Synopsis
In the course of these two interviews, one filmed in her home in Yvelines, the other in the former Hôtel des Roches Noires in Trouville, Marguerite Duras looks back on the importance of place in her writing, especially in her films. She describes the crucial presence of women in these places, the same women who move from books to films. In the first interview, Duras talks of this house in Neauphle-le-Château, “the place in the world she has lived the longest”; she recalls the female characters in her work and their own relationships with the house; she talks of the garden, the forest, of witches and music, Goya and Bach. The second interview begins as a photo album. She talks about Indochina where she was born and grew up, about the house in “The Sea Wall”, the bane of her mother’s life. She talks about her fascination with Anne-Marie Stretter, a character from her novel “The Vice-Consul”, played by Delphine Seyrig in “India Song”. “For several years, my films and books have been love affairs with her”.
A word from Tënk
“I could talk about this house and garden for hours.” Anyone who’s watched “Nathalie Granger” will remember the house in Neauphle-le-Château, not as a backdrop but as a place that genuinely inhabits the film in the same way as its characters inhabit the house. In Marguerite Duras’ films, these characters are all women and their names stay with us for a long time – Lol V. Stein, Anne-Marie Stretter, Isabelle Granger… “All the women in my books have lived in this house. All of them. Only women inhabit a place, men don’t”.

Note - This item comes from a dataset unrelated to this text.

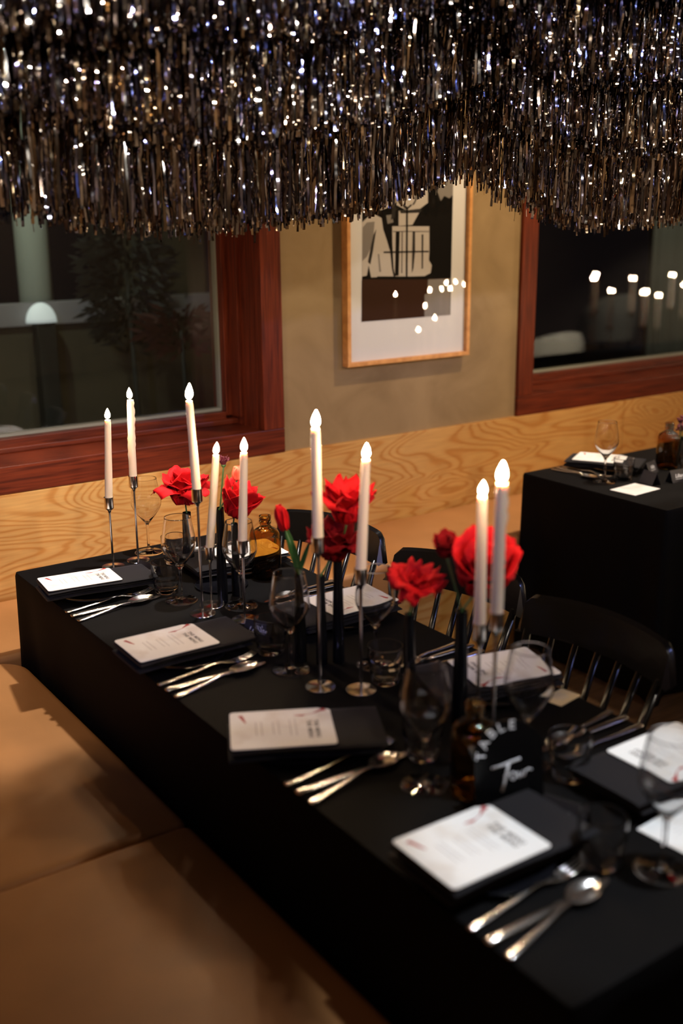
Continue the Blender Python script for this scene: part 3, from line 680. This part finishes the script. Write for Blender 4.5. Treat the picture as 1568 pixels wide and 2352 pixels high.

Michelle Porte becomes an attentive accomplice to the words of Duras, and the film’s substance flows naturally into what Duras’ films are made of. It’s disconcerting to realise the extent to which her presence, her voice and her words blur into her writing and films; she inhabits the film to such a point that she becomes one with it, filling the entire space. This is accentuated by the fact that the interviews are held in the very places where Duras wrote and filmed, so that it becomes a kind of “behind the scenes” of a continual creative process.
“One always thinks one should start off with a story to make a film. It’s not true. With “Nathalie Granger”, I started off with the house […] and then the story came to live there, you see, but the house was already the movie”.